Conservatives don't get to choose Time's Man of the Year. The whole point of the exercise is to boost some liberal notion, not legitimize conservatives.
It's a part of the progressive message machine, a "giant food chain of intellectual thought, with respectability unquestioningly bestowed on just about everyone of any note who believed" in the progressive belief system.
That's Jeffrey Lord at the American Spectator. Even though he's not on the food chain, he has a candidate for the most important mover and shaker of 2009. The folks in the Virtual Newsroom. We all know who they are.
In one corner are the newspaper and magazine people, as of old. But then there is talk radio. And now there are the TV people on Fox News.
But then there is the "Internet 'desk.'"
What's particularly interesting here is the size of this division. Job applications pour in hourly from conservative bloggers around the nation. The applications are stamped "hire now" by someone wearing a Harry Potter-style "invisibility cloak" and the virtual newsroom expands yet again.
Finally there are the popular authors and their books: Mark Levin in Liberty and Tyranny, Ann Coulter in Guilty, Glenn Beck in Common Sense, Laura Ingraham in Power to the People, Jonah Goldberg in Liberal Fascism, Michelle Malkin in Culture of Corruption, Dick Morris in Catastrophe.

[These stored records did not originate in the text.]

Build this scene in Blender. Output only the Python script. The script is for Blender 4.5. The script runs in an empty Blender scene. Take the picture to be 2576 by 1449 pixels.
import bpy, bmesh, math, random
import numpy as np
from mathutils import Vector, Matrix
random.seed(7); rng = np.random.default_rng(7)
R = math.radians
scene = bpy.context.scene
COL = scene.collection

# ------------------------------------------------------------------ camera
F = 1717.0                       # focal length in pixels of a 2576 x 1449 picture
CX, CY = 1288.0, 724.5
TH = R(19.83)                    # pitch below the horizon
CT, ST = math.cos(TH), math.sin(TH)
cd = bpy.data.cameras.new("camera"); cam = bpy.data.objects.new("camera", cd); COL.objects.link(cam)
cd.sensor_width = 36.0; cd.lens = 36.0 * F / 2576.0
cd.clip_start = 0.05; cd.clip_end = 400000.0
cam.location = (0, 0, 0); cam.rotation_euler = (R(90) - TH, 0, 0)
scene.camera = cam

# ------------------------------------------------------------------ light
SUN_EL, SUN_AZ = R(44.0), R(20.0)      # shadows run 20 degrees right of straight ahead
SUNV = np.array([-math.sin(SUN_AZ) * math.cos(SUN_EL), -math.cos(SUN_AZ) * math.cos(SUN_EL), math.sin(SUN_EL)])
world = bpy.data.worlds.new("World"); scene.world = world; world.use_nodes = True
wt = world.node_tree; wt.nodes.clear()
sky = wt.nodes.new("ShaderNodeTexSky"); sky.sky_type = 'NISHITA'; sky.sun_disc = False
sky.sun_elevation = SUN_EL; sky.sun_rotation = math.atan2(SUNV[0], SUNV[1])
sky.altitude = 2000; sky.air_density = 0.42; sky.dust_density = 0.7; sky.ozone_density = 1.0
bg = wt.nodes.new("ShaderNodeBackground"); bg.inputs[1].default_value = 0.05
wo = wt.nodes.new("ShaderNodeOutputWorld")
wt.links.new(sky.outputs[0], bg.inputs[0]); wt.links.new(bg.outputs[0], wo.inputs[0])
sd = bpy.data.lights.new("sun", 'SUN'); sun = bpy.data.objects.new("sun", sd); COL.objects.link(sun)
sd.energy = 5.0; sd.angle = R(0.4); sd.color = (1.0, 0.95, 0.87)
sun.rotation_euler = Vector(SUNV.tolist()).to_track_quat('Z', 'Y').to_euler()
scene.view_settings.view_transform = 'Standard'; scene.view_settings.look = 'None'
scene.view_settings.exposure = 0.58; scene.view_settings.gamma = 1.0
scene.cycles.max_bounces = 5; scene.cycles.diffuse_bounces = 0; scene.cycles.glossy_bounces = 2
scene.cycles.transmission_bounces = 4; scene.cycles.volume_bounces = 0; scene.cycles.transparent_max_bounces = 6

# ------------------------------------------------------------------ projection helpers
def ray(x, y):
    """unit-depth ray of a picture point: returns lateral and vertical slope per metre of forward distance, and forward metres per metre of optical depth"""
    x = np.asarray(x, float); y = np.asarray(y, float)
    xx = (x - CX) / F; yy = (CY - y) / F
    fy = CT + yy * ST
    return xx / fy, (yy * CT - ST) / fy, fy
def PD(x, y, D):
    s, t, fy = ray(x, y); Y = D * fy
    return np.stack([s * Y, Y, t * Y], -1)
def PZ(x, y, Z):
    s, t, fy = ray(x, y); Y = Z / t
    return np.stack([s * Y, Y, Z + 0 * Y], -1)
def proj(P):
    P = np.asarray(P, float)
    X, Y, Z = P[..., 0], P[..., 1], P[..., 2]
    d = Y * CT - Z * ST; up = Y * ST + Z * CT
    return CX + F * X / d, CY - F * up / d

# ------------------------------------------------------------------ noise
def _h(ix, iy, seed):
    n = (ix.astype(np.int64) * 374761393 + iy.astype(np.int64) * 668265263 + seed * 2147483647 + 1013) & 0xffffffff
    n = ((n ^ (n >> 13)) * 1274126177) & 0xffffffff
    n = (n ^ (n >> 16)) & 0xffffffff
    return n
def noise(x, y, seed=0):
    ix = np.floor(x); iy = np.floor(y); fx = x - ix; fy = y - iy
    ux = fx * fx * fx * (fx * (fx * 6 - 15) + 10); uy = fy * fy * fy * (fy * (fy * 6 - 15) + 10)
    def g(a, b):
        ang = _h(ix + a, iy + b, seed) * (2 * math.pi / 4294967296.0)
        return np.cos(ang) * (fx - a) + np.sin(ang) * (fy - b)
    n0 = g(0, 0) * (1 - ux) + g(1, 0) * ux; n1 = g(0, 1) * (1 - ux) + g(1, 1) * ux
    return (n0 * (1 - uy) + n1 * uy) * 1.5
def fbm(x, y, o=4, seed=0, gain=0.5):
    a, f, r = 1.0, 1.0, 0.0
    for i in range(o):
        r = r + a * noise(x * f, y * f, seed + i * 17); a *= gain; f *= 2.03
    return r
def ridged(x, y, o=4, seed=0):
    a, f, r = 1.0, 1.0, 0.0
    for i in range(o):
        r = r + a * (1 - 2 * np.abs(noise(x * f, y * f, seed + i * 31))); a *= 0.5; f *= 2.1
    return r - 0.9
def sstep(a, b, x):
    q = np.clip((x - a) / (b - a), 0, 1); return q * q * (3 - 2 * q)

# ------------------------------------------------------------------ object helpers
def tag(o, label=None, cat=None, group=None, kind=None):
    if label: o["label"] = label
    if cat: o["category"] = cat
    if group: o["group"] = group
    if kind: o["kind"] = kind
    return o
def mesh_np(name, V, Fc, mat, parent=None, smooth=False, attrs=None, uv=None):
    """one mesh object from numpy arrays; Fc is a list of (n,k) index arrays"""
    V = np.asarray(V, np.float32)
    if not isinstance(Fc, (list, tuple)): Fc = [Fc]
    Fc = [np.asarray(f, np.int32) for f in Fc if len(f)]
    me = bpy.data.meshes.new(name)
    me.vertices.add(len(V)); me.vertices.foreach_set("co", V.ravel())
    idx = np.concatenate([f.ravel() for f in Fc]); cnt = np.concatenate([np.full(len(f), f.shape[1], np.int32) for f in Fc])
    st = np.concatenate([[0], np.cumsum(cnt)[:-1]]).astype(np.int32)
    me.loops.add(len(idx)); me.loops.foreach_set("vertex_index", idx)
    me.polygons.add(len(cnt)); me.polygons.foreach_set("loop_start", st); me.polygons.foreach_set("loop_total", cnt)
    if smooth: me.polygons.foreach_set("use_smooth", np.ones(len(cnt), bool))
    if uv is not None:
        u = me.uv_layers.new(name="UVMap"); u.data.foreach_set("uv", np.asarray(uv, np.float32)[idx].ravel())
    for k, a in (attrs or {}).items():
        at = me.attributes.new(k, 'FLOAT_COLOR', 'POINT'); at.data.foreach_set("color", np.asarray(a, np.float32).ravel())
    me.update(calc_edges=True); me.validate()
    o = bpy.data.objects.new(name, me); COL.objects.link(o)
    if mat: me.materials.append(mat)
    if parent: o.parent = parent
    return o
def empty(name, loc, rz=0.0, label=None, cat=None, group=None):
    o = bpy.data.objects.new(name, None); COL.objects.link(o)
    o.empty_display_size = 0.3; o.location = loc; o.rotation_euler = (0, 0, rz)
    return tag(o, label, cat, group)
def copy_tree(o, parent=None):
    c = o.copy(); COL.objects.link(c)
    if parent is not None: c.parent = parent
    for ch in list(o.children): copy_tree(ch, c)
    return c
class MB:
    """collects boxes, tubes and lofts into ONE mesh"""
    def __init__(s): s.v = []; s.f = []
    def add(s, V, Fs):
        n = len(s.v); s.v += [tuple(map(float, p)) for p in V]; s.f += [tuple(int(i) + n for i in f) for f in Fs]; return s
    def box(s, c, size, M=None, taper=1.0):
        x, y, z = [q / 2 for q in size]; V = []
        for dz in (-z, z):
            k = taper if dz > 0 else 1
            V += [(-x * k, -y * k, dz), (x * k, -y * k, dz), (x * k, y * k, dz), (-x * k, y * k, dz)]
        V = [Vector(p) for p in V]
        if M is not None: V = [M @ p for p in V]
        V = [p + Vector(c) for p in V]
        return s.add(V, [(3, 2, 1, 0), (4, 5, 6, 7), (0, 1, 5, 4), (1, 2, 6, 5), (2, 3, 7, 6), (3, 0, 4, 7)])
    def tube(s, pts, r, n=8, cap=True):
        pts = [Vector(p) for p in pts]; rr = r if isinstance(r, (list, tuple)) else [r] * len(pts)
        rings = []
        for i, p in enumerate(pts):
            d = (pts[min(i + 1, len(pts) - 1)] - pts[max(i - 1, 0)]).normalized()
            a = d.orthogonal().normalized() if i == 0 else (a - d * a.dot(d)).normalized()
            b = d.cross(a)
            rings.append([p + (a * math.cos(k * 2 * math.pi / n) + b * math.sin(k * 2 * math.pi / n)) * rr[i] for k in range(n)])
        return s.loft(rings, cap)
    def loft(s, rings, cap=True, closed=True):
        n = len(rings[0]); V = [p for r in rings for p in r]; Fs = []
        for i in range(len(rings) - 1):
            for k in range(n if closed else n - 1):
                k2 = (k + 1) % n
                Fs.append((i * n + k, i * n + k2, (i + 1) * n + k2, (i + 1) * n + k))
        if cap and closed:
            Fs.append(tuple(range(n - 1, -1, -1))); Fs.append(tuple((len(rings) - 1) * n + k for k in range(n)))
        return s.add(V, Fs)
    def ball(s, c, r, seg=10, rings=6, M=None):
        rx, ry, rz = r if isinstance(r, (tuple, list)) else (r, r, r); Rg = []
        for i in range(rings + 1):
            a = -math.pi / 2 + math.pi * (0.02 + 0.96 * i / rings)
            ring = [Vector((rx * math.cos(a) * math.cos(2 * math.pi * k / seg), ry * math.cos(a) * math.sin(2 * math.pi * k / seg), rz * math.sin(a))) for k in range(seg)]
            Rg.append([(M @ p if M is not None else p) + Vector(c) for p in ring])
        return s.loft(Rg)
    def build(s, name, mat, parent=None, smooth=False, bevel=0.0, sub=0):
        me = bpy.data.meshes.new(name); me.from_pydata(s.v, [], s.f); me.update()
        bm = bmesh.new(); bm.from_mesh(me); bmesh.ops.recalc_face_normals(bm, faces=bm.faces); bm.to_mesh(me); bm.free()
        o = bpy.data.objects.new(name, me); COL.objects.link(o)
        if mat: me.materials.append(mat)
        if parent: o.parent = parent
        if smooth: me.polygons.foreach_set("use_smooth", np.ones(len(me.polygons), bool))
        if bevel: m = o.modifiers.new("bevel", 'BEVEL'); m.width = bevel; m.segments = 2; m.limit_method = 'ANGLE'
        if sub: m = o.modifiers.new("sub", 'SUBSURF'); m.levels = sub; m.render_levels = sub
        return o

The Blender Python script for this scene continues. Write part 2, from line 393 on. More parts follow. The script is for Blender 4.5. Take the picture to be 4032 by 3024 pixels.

The glorious thing about it is that it is not the bureaucratic Big Media model of the liberal media. The Virtual Newsroom is a living, breathing example of Hayek's "spontaneous order."
No one "has" to write or broadcast a particular story. It's a free market in story ideas out there on the Virtual Newsroom floor. As a result, creativity reigns. A million different ideas float through the Virtual Newsroom on any given day[.]
And one of two of them has the potential to be a blockbuster. Maybe it exposes the corruption of ACORN. Or it exposes the crazy extremists in the White House. Or it crunches over the "climate consensus."
Sorry liberals. It may be annoying and frightening, but the Virtual Newsroom is here to stay, whatever the Democrats in the Senate do to shut it up.
And even if you folks won't give any recognition to the Virtual Newsroom, we know it's there and we honor its noble Inky Wretches.